Wednesday, March 11, 2009

Stoopid Is As Stoopid Does

We need crises every now and then to keep us on our toes. The FDIC is among the best things that came out of the Depression, but like all worthwhile things it requires a little maintenance, and it looks like we got a little lax (which means that your deposits in your bank are in far greater danger than you thought possible).

I thought things were under better control than this, but I thought wrong. When the business class runs government, as it has for the last 30 years, tedious maintenance tasks don't get done (like the folks in New Orleans found out when Hurricane Katrina kicked aside the levees). Maintenance is the job of those reviled creatures, the bureaucrats. Maintenance is not sexy, like leveraged buyouts. Because of this oversight, all we need is one more Big Financial Gust to generate the Mother Of All Bank Runs and break America's middle class:
The federal agency that insures bank deposits, which is asking for emergency powers to borrow up to $500 billion to take over failed banks, is facing a potential major shortfall in part because it collected no insurance premiums from most banks from 1996 to 2006.
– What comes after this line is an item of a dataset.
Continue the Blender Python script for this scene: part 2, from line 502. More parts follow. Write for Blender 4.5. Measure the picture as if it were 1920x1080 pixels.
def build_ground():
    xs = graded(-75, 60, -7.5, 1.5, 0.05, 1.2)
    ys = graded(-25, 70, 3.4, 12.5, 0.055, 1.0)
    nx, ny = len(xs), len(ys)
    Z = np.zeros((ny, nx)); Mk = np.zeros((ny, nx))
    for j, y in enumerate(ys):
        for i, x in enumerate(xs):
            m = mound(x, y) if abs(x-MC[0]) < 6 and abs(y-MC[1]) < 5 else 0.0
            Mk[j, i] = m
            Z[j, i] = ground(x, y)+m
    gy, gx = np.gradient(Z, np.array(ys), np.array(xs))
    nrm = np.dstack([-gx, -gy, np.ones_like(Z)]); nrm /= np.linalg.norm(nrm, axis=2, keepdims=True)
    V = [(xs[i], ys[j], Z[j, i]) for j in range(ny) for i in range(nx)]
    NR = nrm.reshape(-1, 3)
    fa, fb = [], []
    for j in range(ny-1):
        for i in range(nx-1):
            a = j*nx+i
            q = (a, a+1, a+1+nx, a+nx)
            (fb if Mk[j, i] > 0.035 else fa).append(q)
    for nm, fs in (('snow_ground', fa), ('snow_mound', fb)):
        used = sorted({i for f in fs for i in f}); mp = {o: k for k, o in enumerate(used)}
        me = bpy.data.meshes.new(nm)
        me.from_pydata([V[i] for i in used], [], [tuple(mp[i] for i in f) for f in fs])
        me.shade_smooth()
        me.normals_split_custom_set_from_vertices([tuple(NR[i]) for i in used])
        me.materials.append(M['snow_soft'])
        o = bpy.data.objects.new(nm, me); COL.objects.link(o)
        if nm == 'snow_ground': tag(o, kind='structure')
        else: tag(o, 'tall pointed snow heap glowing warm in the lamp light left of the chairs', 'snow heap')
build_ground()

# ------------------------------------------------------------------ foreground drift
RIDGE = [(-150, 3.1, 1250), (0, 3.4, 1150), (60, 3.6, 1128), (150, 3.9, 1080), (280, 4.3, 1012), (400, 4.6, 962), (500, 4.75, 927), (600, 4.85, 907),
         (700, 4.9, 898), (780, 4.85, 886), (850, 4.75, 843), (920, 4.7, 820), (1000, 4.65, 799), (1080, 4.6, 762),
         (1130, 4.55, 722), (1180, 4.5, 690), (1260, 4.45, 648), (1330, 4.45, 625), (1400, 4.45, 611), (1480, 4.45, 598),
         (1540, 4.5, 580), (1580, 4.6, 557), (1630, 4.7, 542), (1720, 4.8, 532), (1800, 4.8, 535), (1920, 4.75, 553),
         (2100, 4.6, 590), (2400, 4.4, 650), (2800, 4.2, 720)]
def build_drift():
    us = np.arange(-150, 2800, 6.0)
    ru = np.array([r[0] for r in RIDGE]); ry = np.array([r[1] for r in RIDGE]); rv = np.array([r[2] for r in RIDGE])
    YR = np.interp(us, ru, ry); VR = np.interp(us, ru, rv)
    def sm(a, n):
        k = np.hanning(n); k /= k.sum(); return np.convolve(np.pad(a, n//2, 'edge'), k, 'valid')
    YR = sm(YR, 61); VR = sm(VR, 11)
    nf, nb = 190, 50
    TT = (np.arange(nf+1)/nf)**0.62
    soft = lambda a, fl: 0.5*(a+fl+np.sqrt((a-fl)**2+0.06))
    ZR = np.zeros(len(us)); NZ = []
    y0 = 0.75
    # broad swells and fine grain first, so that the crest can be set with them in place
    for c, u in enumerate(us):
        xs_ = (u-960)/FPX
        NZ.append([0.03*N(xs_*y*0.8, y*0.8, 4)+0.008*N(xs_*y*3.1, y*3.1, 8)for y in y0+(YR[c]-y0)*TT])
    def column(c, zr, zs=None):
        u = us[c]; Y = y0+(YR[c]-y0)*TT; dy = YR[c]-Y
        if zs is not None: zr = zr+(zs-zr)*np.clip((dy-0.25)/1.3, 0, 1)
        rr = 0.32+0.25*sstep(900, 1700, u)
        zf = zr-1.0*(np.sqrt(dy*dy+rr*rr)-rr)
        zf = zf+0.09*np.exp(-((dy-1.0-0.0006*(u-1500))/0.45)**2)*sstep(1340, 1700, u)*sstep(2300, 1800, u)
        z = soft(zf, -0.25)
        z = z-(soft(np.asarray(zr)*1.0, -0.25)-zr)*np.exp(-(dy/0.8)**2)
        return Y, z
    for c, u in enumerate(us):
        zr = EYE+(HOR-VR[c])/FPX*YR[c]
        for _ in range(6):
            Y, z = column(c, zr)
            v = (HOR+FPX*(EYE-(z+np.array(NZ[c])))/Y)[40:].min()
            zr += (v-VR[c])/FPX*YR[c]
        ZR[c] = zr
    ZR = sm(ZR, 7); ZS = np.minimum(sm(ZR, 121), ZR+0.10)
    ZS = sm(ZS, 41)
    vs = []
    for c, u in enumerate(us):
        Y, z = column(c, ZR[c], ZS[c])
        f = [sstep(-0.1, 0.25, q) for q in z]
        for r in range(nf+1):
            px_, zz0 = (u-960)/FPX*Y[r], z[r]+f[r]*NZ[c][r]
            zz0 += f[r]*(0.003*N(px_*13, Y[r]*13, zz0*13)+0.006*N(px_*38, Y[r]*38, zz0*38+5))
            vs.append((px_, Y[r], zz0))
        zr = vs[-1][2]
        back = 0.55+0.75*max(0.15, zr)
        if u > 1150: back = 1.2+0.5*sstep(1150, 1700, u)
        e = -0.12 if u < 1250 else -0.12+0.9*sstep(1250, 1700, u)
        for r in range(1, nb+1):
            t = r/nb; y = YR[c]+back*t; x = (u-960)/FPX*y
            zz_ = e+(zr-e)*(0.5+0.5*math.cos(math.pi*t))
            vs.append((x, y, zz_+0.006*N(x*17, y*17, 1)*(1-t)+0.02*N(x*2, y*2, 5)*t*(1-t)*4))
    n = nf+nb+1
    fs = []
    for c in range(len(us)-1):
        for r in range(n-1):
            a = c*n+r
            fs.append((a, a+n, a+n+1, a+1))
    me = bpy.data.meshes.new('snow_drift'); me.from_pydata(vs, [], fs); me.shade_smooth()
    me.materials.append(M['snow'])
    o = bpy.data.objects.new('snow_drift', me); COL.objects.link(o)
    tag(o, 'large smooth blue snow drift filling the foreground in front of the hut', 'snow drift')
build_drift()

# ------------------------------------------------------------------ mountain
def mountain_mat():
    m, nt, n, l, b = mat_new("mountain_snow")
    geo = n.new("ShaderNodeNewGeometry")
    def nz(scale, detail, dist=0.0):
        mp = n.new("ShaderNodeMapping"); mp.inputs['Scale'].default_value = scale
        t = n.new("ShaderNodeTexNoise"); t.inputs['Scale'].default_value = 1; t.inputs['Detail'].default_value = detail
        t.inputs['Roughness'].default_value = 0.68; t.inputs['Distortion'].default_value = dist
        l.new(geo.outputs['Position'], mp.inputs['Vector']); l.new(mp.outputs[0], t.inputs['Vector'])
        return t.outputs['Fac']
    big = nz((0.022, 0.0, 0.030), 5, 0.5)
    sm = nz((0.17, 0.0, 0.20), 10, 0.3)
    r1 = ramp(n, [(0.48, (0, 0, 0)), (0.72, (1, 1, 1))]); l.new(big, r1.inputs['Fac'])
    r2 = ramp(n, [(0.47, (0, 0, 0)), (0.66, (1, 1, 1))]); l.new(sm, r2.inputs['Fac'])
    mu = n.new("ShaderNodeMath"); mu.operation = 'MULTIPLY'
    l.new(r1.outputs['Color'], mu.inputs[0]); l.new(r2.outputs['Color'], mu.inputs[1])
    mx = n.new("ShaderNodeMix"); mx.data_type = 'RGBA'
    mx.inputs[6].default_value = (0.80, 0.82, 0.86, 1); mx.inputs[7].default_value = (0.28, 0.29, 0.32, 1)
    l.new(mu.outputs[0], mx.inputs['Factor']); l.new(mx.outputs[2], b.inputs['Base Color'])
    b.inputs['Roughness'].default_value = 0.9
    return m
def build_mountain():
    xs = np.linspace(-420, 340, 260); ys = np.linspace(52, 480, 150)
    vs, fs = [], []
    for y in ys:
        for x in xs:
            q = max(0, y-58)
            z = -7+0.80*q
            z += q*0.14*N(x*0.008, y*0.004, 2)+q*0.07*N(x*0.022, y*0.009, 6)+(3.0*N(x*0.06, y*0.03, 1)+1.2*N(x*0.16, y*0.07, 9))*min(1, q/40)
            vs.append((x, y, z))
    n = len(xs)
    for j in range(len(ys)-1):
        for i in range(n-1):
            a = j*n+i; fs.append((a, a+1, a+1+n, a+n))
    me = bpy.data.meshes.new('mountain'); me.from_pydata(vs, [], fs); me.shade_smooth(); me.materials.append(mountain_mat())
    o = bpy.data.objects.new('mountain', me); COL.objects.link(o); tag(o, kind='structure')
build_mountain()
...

The Federal Deposit Insurance Corporation, which insures deposits up to $250,000, tried for years to get congressional authority to collect the premiums in case of a looming crisis. But Congress believed that the fund was so well-capitalized - and that bank failures were so infrequent - that there was no need to collect the premiums for a decade, according to banking officials and analysts.

Now with 25 banks having failed last year, 17 so far this year, and many more expected in the coming months, the FDIC has proposed large new premiums for banks at the very time when many can least afford to pay. The agency collected $3 billion in the fees last year and has proposed collecting up to $27 billion this year, prompting an outcry from some banks that say it will force them to raise consumer fees and curtail lending.

To possibly reduce the fee increase, the FDIC has asked Congress for the temporary authority to borrow as much as $500 billion from the US Treasury - up from the current $30 billion limit - in case the number of bank failures increases even more dramatically. If Congress approves the measure, to borrow more than $100 billion, the FDIC would still need permission from the Federal Reserve, the Treasury Department, and the White House.

As of Dec. 31, the FDIC had $18.9 billion in its insurance fund - down from $52.4 billion a year earlier - in addition to $22 billion that it has set aside for pending bank failures. The agency has projected it will need $65 billion to take over failed banks through 2013.

But if the FDIC suddenly had to take over a giant bank such as Citigroup or Bank of America, the fund would be drained "in a flash," said Cornelius Hurley, director of the Boston University law school's Morin Center for Banking and Financial Law.

Last week, FDIC chairwoman Sheila Bair wrote to Senate Banking Committee chairman Christopher Dodd, a Connecticut Democrat, that her agency could need more money because the existing fund "provides a thin margin of error" given the government's responsibility "to cover unforeseen losses." The March 5 letter, provided to the Globe, said the additional borrowing authority is necessary to "leave no doubt" that the FDIC can "fulfill the government's commitment to protect insured depositors against loss."

Bair said yesterday that the agency's failure to collect premiums from most banks "was surprising to me and of concern." As a Treasury Department official in 2001, she said, she testified on Capitol Hill about the need to impose the fees, but nothing happened. Congress did not grant the authority for the fees until 2006, just weeks before Bair took over the FDIC. She then used that authority to impose the fees over the objections of some within the banking industry.

"That is five years of very healthy good times in banking that could have been used to build up the reserve," Bair, a former professor at the University of Massachusetts at Amherst, said in an interview. "That is how we find ourselves where we are today. An important lesson going forward is we need to be building up these funds in good times so you can draw down upon them in bad times."